* Titre d’une conférence du glaciologue Jean-Baptiste Bosson.
Ce thème a fait l’objet d’un article dans la prestigieuse revue Nature.
Les chiffres de la partie précédente illustrent l’ampleur de la
tâche. C’est un engagement fort qui a été pris par l’État fin 2023, et
nous nous assurerons que ces annonces ne restent pas des vœux pieux. Il
est en effet urgent de protéger les glaciers français, dont le volume et le nombre ne cesse de décroître : les glaciers de l’arc alpin ont perdu près de la moitié de leur volume depuis le début de l’ère industrielle6, et 14 des 29 glaciers recensés dans les Pyrénées françaises en 2002 ont déjà disparu7.
Seuls le respect de l’Accord de Paris et une baisse drastique de nos
émissions de gaz à effet de serre pourront limiter les conséquences
dramatiques du réchauffement climatique montagnard sur les glaciers
français. De la même manière, seules des mesures de protection forte pourront contrarier les projets d’aménagement hors du temps
qui concernent encore aujourd’hui les écosystèmes glaciaires (projets
de retenues collinaires visant à transformer les lacs ou marges
proglaciaires en espaces de production de neige de culture ; projets
d’aménagements qui visent à maintenir ou à créer un accès au glacier se
retirant davantage chaque année ; …).
Les modalités de protection envisagées pourront prendre différentes formes (site classé ; réserve naturelle ; arrêté de protection ; …) mais elles devront avoir deux points communs :
- Anticiper le retrait glaciaire et l’évolution des écosystèmes
L’évolution des écosystèmes glaciaires commence à être bien documentée, notamment grâce au projet Ice&Life : les modalités de protection basées sur une liste arrêtée d’espèces ou d’habitats sont susceptibles d’être rendues caduques ou obsolètes par les conséquences du réchauffement climatique alpin. Il ne s’agit pas non plus de protéger le glacier en tant qu’entité physique, puisqu’il disparaîtra en partie, mais bien le patrimoine paysager et immatériel (la mémoire et l’esprit des lieux) : on protège un espace en évolution permanente.

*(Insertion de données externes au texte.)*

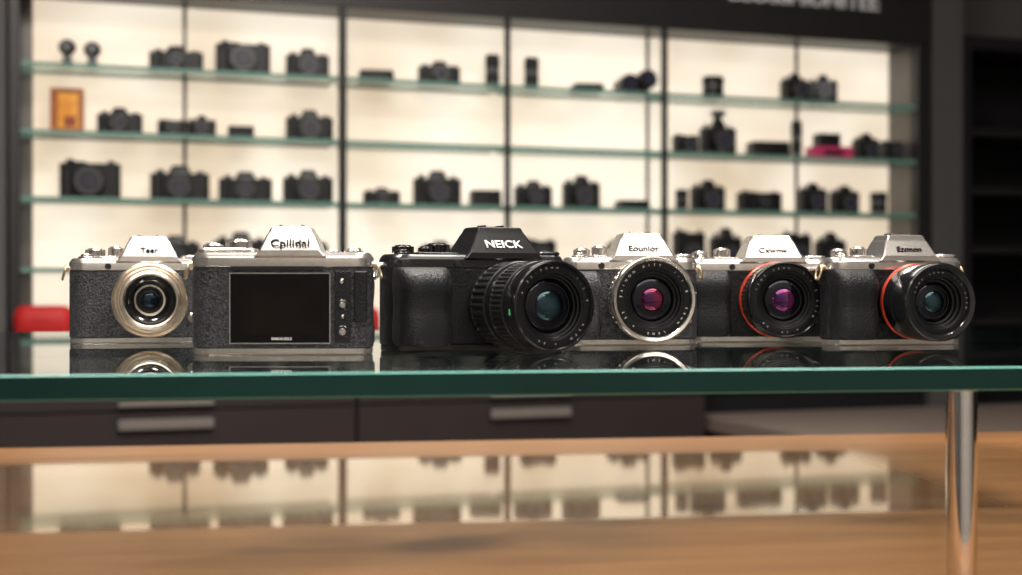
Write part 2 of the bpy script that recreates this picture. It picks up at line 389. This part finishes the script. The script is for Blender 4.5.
# ------------------------------------------------------------ glass riser
TY = rad(8.5)
TO = Vector((0, .765, 0))
GT = .0135
def glass_slab(name, x0, x1, y0, y1, z0, z1, mats, bev, loc, rz):
    b = MB()
    q = lambda o: [(x0+o, y0+o), (x1-o, y0+o), (x1-o, y1-o), (x0+o, y1-o)]
    R = [[(x, y, z) for x, y in q(o)] for o, z in ((bev, z0), (0, z0+bev), (0, z1-bev), (bev, z1))]
    b.rings(R, 1)
    for i in range(12):
        b.m[i] = 3 if i % 4 else (1 if i == 4 else 2)
    b.m[-1] = 0; b.m[-2] = 0
    return b.obj(name, mats, None, loc, rz, smooth=False)
g = glass_slab('glass_riser', -.9, .68, 0, .74, GZ-GT, GZ, [GLASS_TOP, TEAL, TEALB, TEALD], .0008, TO, TY)
tag(g, 'thick green-edged glass display top carrying a row of cameras', 'glass table')
def leg(lx, ly):
    b = MB(); z0, z1 = WZ, GZ-GT
    b.drum(.014, z0, z0+.004, (lx, ly, 0), 'Z', .001, 0, 48)
    b.drum(.0090, z0+.003, z1-.0015, (lx, ly, 0), 'Z', .0003, 0, 48)
    b.drum(.0098, z1-.002, z1, (lx, ly, 0), 'Z', .0004, 0, 48)
    o = b.obj('leg', CHROME, g); o['label'] = 'polished chrome tube leg'
leg(.2725, .0300); leg(-.80, .03); leg(.64, .50); leg(-.86, .50)

# ------------------------------------------------------------ wooden counter
def wood(name, c1, c2, rough, scale=(1.0, 9, 9)):
    m = bpy.data.materials.new(name); m.use_nodes = True; nt = m.node_tree; b = nt.nodes['Principled BSDF']
    tc = nt.nodes.new('ShaderNodeTexCoord'); mp = nt.nodes.new('ShaderNodeMapping'); mp.inputs['Scale'].default_value = scale
    n = nt.nodes.new('ShaderNodeTexNoise'); n.inputs['Scale'].default_value = 3; n.inputs['Detail'].default_value = 5; n.inputs['Distortion'].default_value = .4
    cr = nt.nodes.new('ShaderNodeValToRGB'); cr.color_ramp.elements[0].color = c1; cr.color_ramp.elements[1].color = c2
    cr.color_ramp.elements[0].position = .25; cr.color_ramp.elements[1].position = .8
    nt.links.new(tc.outputs['Object'], mp.inputs[0]); nt.links.new(mp.outputs[0], n.inputs['Vector'])
    nt.links.new(n.outputs['Fac'], cr.inputs['Fac']); nt.links.new(cr.outputs['Color'], b.inputs['Base Color'])
    b.inputs['Roughness'].default_value = rough
    return m
WC1, WC2 = (.165, .076, .028, 1), (.26, .122, .048, 1)
WOOD = wood('oiled_oak', WC1, WC2, .38)
e = bpy.data.objects.new('wooden_counter', None); COL.objects.link(e); e.location = (0, 0, 0); e.rotation_euler = (0, 0, TY)
tag(e, 'low oak sales counter under the glass riser', 'counter')
MB().box(-1.25, 1.2, .66, 1.60, 0, WZ-.04, b=.002).obj('body', WOOD, e)

# counter top : oak with a mirror-gloss field masked in to confine the shelf reflection
def lacquered():
    m = wood('oak_reflection_mask', WC1, WC2, .38); nt = m.node_tree; N = nt.nodes
    b = N['Principled BSDF']; out = N['Material Output']
    g = N.new('ShaderNodeBsdfGlossy'); g.inputs['Roughness'].default_value = .04; g.inputs['Color'].default_value = (1, .94, .84, 1)
    fr = N.new('ShaderNodeFresnel'); fr.inputs['IOR'].default_value = 1.5
    ma = N.new('ShaderNodeMath'); ma.operation = 'MULTIPLY_ADD'; ma.inputs[1].default_value = .95; ma.inputs[2].default_value = .18
    tc = N.new('ShaderNodeTexCoord'); sp = N.new('ShaderNodeSeparateXYZ'); nt.links.new(tc.outputs['Object'], sp.inputs[0])
    def ramp(sock, a, b_, lo, hi):
        r = N.new('ShaderNodeMapRange'); r.interpolation_type = 'SMOOTHSTEP'
        r.inputs['From Min'].default_value = a; r.inputs['From Max'].default_value = b_
        r.inputs['To Min'].default_value = lo; r.inputs['To Max'].default_value = hi
        nt.links.new(sock, r.inputs['Value']); return r.outputs['Result']
    def mul(a, b_):
        q = N.new('ShaderNodeMath'); q.operation = 'MULTIPLY'; nt.links.new(a, q.inputs[0]); nt.links.new(b_, q.inputs[1]); return q.outputs[0]
    f = mul(ramp(sp.outputs['Y'], 1.065, 1.10, 0, 1), ramp(sp.outputs['Y'], 1.47, 1.53, 1, 0))
    f = mul(f, ramp(sp.outputs['X'], .56, .64, 1, 0))
    nt.links.new(fr.outputs[0], ma.inputs[0]); f = mul(f, ma.outputs[0])
    mx = N.new('ShaderNodeMixShader')
    nt.links.new(f, mx.inputs['Fac'])
    nt.links.new(b.outputs[0], mx.inputs[1]); nt.links.new(g.outputs[0], mx.inputs[2]); nt.links.new(mx.outputs[0], out.inputs['Surface'])
    return m
MB().box(-1.3, 1.25, .60, 1.66, WZ-.04, WZ, b=.003).obj('counter_top', lacquered(), e)['label'] = 'oak top with an added mirror-like field shaping the reflection'

# ------------------------------------------------------------ room frame
WA = math.atan2(.332, .943)
U = Vector((math.cos(WA), math.sin(WA), 0)); V = Vector((math.sin(WA), -math.cos(WA), 0)); P0 = Vector((-1.176, 3.4, 0))
def u_at(x, v=0.):
    t = (x-511)/F
    return (t*(P0.y+V.y*v)-P0.x-V.x*v)/(U.x-U.y*t)
def dep(u, v=0.): return P0.y+U.y*u+V.y*v
def W3(u, v, z=0): return P0+U*u+V*v+Vector((0, 0, z))

PLASTER = mat('grey_plaster', (.10, .095, .095, 1), .8, cscale=4)
LIGHTW = mat('cream_wall_paint', (.42, .40, .37, 1), .8, cscale=4)
DARKW = mat('dark_wall_paint', (.010, .0095, .011, 1), .6, spec=.25, cscale=4)
CEIL = mat('ceiling_paint', (.35, .33, .31, 1), .9, cscale=4)
FLOORM = wood('floor_planks', (.16, .12, .10, 1), (.26, .20, .17, 1), .4, (1, 6, 6))
DARKF = mat('dark_frame_metal', (.022, .020, .021, 1), .4, metal=.3, cscale=20)
GREYF = mat('grey_frame_metal', (.13, .12, .115, 1), .4, metal=.4, cscale=20)
def rbox(name, u0, u1, v0, v1, z0, z1, m, parent=None, bev=0.):
    b = MB(); b.box(u0, u1, -v1, -v0, z0, z1, b=bev)
    if parent: return b.obj(name, m, parent)
    return b.obj(name, m, None, P0, WA)
HC = 2.75
struct(rbox('wall_back', -2.3, 4.8, -.42, -.32, 0, HC, PLASTER))
struct(rbox('wall_left', -2.3, -2.2, -.32, 5.5, 0, HC, PLASTER))
struct(rbox('wall_right', 4.7, 4.8, -.32, 5.5, 0, HC, DARKW))
struct(rbox('wall_front', -2.3, 4.8, 5.5, 5.6, 0, HC, LIGHTW))
struct(rbox('floor', -2.3, 4.8, -.42, 5.6, -.1, 0, FLOORM))
struct(rbox('ceiling', -2.3, 4.8, -.42, 5.6, HC, HC+.1, CEIL))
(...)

- Être au cœur du projet du territoire
Au-delà du nécessaire consentement des élus locaux — un prérequis, mais insuffisant — la coopération entre les habitants et les acteurs concernés est indispensable pour que la protection soit au cœur du projet de territoire. Elle y a toute sa place, puisque les espaces glaciaires et post glaciaires sont des atouts, comptant parmi les futurs piliers de l’attractivité et de la résilience des espaces de montagne, justifiant le volontarisme politique naissant. De plus, la valorisation — via la protection — de ces joyaux vacillants sera nécessaire pour surpasser la perte d’identité paysagère liée à la disparition progressive d’au moins 65 % des glaciers français8.